Conclusions
This study used observed streamflow records from 12 tributary catchments
of the St. Lawrence River in southern Quebec, Canada, combined with
observed and simulated antecedent hydroclimate conditions during the
pre-flood period, to investigate their control on spring flood magnitude
and timing. The following main conclusions can be drawn from the study:
- Interannual variations in the volume of meltwater available for runoff
were usually more important, or else equally important, than rainfall
volumes to explain the interannual variability of spring flood
volumes.
- In contrast, the late winter snowpack (peak SWE) was not by itself a
strong predictor of spring flood magnitude and timing; as such, the
‘snowpack memory’ offered only a limited potential for seasonal flood
prediction.
- The ‘soil memory’ effect, represented here by the simulated
soil moisture content, was poorly related to flood characteristics;
however, the effect of soil freezing was not considered and should be
studied further.
- The snowmelt rate during the pre-flood period was the most ubiquitous
and skillful predictor of spring flood magnitude.
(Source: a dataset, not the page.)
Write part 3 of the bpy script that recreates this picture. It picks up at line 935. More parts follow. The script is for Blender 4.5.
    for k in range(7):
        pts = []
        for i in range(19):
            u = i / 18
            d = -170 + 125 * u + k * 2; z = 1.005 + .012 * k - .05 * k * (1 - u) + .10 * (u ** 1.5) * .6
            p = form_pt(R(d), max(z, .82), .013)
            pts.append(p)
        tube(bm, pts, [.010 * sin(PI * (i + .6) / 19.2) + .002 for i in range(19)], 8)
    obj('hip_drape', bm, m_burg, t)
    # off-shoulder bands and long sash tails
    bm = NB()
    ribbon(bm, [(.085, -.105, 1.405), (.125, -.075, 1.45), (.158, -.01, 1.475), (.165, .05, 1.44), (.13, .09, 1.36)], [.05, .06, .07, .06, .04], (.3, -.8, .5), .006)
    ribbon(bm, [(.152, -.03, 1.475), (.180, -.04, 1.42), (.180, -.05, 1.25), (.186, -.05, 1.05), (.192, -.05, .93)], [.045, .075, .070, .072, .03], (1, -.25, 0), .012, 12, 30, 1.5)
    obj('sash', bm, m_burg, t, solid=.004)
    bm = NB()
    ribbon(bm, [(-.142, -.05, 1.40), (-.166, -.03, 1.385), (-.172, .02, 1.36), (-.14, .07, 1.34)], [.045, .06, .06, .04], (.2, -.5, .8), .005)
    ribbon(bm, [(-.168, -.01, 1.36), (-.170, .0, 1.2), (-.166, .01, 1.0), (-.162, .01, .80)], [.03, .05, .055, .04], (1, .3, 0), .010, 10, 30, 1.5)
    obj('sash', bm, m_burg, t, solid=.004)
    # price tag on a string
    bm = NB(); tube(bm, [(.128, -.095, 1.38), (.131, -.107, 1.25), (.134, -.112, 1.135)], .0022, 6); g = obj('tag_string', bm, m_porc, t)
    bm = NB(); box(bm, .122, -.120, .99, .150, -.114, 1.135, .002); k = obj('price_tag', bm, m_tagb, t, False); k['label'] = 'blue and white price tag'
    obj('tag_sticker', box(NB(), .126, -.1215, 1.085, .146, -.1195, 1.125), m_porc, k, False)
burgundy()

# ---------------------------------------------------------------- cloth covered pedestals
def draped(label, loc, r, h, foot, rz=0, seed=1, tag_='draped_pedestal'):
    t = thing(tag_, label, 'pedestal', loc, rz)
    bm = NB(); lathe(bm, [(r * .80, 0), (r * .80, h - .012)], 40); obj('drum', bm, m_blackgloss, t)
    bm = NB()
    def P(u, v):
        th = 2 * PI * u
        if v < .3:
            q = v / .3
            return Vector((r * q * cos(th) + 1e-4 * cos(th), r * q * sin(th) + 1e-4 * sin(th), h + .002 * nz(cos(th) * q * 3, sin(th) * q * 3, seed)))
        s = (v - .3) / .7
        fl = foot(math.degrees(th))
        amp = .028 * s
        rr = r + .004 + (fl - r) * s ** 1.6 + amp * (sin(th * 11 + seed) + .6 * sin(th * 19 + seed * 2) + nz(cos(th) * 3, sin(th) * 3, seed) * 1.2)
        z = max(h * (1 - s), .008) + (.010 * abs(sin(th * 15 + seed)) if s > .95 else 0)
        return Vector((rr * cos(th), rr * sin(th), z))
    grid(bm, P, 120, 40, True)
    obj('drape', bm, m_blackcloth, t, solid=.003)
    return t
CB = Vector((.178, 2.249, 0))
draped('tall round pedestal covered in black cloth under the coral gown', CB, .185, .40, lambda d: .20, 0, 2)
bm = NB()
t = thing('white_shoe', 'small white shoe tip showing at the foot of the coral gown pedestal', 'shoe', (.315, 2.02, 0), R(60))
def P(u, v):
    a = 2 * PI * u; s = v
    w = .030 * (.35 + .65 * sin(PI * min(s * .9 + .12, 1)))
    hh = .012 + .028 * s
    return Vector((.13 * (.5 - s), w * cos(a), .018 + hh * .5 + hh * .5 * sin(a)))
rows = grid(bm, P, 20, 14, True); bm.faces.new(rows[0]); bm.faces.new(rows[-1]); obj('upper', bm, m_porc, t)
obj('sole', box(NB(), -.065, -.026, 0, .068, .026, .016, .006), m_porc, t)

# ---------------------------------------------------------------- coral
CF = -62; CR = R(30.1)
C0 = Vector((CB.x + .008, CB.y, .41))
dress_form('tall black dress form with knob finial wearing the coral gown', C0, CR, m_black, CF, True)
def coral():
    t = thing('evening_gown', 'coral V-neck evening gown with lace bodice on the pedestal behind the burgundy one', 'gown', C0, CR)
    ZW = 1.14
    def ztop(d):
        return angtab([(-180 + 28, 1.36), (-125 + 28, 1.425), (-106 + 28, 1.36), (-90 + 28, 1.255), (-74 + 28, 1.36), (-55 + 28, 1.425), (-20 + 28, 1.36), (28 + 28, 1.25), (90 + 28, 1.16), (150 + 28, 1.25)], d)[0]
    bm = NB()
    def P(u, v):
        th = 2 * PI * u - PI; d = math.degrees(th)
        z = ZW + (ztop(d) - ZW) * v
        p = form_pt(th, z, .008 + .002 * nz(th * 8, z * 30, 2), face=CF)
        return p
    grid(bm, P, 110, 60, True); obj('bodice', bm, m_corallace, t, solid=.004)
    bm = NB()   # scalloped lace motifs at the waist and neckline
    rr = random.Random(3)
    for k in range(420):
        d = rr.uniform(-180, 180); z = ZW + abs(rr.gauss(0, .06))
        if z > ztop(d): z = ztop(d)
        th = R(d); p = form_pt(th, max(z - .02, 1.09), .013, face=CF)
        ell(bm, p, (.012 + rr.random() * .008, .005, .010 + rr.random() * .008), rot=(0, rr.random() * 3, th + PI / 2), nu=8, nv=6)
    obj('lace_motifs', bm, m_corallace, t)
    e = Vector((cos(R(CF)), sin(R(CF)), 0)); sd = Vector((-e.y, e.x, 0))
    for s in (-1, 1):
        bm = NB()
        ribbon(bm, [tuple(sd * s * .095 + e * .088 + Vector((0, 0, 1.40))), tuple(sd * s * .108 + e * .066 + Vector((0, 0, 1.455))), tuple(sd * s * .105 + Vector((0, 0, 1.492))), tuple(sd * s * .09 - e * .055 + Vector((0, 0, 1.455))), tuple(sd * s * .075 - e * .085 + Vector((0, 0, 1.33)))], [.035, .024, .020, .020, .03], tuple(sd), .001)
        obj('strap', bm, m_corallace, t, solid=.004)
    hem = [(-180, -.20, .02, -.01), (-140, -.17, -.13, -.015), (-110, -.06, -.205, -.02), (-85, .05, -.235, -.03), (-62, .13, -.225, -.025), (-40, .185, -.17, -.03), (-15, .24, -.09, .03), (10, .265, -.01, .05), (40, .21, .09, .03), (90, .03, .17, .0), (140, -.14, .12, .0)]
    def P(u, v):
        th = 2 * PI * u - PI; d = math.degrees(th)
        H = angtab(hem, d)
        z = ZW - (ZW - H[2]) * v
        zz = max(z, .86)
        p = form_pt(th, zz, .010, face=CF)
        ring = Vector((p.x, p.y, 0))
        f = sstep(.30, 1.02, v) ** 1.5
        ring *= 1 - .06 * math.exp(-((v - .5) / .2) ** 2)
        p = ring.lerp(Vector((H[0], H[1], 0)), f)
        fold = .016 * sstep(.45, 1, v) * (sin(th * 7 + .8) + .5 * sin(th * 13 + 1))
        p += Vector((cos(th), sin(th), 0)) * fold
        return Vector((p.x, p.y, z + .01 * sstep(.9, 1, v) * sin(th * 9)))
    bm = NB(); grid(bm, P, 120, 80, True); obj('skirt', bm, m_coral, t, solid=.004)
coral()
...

- SWE and snowmelt dynamics dominated the interannual variability of
flood magnitude in the more southerly and agricultural basins, due to
more variable snowpack conditions from year to year, faster snowmelt
and restricted infiltration. In the northern, snowier forested basins,
rainfall variability was instead more important in driving interannual
variations in flood magnitude, which is attributed to the documented
slower melt rates under forest canopies and the buffering effect of
the more porous and less frozen forested soils.
- Seasonal to sub-seasonal (S2S) spring flood prediction in the
humid-continental climate of southern Quebec would require an accurate
knowledge of pre-melt snowpack SWE, but also S2S predictions of
rainfall and temperature, a proxy for snowmelt rates, which is a more
challenging requirement (White et al., 2017). Using correlations with
large scale climate indices (Mazouz et al., 2012) might represent an
option, while advances in the application of Machine Learning (ML)
hydroclimate predictions techniques (Başağaoğlu et al., 2022; Mosavi
et al., 2018) might help to unravel more complex relationships between
potential hydroclimate predictors and flood conditions and help
forecasting seasonal flood characteristics.